**PROBLEM REQUIREMENTS**
Lines containing the word "scene" are to be counted; state their number and nothing further.

==== COLLECTED DATA ====

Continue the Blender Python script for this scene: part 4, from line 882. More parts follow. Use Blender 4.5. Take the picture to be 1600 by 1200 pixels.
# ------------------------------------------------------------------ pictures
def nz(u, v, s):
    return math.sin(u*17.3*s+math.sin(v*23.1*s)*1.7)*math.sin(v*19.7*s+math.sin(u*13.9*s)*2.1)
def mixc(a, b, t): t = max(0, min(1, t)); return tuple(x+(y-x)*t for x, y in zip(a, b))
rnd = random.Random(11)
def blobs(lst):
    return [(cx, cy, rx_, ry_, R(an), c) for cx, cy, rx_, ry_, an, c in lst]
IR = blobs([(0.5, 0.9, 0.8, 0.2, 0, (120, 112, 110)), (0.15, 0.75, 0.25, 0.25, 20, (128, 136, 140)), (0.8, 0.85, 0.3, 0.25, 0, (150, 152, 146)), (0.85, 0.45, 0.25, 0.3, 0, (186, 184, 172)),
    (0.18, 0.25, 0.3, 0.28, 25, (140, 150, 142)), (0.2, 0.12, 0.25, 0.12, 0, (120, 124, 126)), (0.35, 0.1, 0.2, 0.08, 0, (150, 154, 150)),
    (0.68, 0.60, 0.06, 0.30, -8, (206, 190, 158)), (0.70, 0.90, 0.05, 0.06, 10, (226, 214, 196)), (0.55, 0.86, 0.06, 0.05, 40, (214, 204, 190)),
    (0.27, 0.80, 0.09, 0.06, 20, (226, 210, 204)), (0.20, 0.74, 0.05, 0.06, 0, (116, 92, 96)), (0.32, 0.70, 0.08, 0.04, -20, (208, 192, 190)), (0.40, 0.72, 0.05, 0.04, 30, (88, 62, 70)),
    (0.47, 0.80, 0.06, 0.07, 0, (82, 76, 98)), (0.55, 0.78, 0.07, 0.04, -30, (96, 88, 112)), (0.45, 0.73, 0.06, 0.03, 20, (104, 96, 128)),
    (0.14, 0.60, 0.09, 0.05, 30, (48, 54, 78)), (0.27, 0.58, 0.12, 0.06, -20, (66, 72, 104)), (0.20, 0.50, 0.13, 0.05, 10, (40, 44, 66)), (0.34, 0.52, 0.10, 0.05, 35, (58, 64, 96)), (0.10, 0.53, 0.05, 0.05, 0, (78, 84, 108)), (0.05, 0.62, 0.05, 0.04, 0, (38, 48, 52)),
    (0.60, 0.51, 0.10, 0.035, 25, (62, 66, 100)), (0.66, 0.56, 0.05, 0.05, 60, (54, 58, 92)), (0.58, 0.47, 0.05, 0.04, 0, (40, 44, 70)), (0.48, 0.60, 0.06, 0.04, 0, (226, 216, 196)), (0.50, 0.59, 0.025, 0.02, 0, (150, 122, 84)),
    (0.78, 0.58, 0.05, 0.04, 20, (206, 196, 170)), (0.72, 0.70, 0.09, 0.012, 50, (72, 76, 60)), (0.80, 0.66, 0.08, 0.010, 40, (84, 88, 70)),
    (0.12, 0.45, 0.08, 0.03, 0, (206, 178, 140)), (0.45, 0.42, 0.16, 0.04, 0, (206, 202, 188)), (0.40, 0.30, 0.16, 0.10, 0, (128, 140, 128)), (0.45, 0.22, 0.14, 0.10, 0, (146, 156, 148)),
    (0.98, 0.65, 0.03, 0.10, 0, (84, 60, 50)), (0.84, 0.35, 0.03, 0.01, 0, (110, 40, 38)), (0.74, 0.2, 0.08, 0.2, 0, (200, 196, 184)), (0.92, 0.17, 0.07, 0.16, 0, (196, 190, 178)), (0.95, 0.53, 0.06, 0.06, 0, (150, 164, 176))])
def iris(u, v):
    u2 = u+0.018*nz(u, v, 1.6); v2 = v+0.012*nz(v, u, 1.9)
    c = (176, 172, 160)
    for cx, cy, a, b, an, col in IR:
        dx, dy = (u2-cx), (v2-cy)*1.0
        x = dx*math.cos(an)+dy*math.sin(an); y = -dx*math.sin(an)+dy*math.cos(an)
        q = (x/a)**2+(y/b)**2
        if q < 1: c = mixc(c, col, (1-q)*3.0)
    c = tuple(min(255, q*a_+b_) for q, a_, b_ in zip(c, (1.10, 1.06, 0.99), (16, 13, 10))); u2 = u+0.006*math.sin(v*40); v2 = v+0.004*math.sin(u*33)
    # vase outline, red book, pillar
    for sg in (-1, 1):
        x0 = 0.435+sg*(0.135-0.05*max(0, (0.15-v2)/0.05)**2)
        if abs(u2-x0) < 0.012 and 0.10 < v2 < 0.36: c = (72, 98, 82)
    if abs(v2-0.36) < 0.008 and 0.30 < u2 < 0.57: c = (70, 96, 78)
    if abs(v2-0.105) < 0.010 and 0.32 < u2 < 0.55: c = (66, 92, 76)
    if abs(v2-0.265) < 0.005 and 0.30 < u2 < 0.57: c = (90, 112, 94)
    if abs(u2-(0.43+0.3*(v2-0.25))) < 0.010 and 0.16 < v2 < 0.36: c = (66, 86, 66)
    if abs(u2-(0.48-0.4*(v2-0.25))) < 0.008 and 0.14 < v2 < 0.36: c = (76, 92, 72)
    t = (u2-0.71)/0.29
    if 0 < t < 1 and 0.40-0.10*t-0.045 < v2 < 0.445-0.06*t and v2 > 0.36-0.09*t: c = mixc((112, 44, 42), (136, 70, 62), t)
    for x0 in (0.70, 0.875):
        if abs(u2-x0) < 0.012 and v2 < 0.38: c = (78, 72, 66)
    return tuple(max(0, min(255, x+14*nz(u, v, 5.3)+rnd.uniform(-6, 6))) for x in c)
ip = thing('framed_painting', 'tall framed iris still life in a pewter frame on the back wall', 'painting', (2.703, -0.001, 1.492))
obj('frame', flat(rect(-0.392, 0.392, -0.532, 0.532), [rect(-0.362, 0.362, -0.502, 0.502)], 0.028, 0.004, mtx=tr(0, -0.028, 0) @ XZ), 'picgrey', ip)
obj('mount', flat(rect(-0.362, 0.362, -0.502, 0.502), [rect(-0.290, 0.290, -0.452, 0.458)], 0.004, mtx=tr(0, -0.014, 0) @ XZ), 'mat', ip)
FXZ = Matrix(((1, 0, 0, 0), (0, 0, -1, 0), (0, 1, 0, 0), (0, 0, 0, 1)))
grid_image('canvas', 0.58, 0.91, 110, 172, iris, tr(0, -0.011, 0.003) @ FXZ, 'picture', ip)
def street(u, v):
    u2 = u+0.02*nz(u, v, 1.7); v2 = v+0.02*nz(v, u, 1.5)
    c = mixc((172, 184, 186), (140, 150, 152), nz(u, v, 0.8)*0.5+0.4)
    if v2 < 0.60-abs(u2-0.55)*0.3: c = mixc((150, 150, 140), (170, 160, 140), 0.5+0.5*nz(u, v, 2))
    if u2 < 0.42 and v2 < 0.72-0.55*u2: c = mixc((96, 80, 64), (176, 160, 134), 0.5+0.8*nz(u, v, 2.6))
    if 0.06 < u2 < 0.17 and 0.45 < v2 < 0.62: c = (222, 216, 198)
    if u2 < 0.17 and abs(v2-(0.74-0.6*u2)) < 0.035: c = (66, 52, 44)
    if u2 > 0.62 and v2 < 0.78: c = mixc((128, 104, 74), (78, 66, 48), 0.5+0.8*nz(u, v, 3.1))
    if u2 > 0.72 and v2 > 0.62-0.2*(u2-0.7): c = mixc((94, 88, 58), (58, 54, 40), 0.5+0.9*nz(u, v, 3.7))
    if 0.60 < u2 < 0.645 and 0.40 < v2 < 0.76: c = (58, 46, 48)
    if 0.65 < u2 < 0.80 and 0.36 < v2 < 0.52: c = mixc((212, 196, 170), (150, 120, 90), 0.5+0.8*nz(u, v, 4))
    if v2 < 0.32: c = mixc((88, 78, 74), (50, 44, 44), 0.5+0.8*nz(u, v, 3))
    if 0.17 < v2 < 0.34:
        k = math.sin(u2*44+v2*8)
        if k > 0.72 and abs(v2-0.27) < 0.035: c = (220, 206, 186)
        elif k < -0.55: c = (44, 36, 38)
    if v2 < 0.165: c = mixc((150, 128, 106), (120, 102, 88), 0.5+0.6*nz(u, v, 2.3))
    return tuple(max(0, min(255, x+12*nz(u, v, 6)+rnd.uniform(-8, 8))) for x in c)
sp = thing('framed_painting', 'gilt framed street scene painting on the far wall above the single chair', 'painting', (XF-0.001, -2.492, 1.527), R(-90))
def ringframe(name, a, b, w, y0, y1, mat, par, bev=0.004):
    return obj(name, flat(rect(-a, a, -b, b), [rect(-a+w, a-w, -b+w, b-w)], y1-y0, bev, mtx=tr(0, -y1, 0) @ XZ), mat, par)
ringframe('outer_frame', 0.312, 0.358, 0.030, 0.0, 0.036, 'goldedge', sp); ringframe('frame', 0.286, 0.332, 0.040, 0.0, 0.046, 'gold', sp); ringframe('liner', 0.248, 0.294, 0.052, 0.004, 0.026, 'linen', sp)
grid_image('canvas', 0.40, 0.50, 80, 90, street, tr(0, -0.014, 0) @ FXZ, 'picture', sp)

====

**EXERCISE RESULT**
2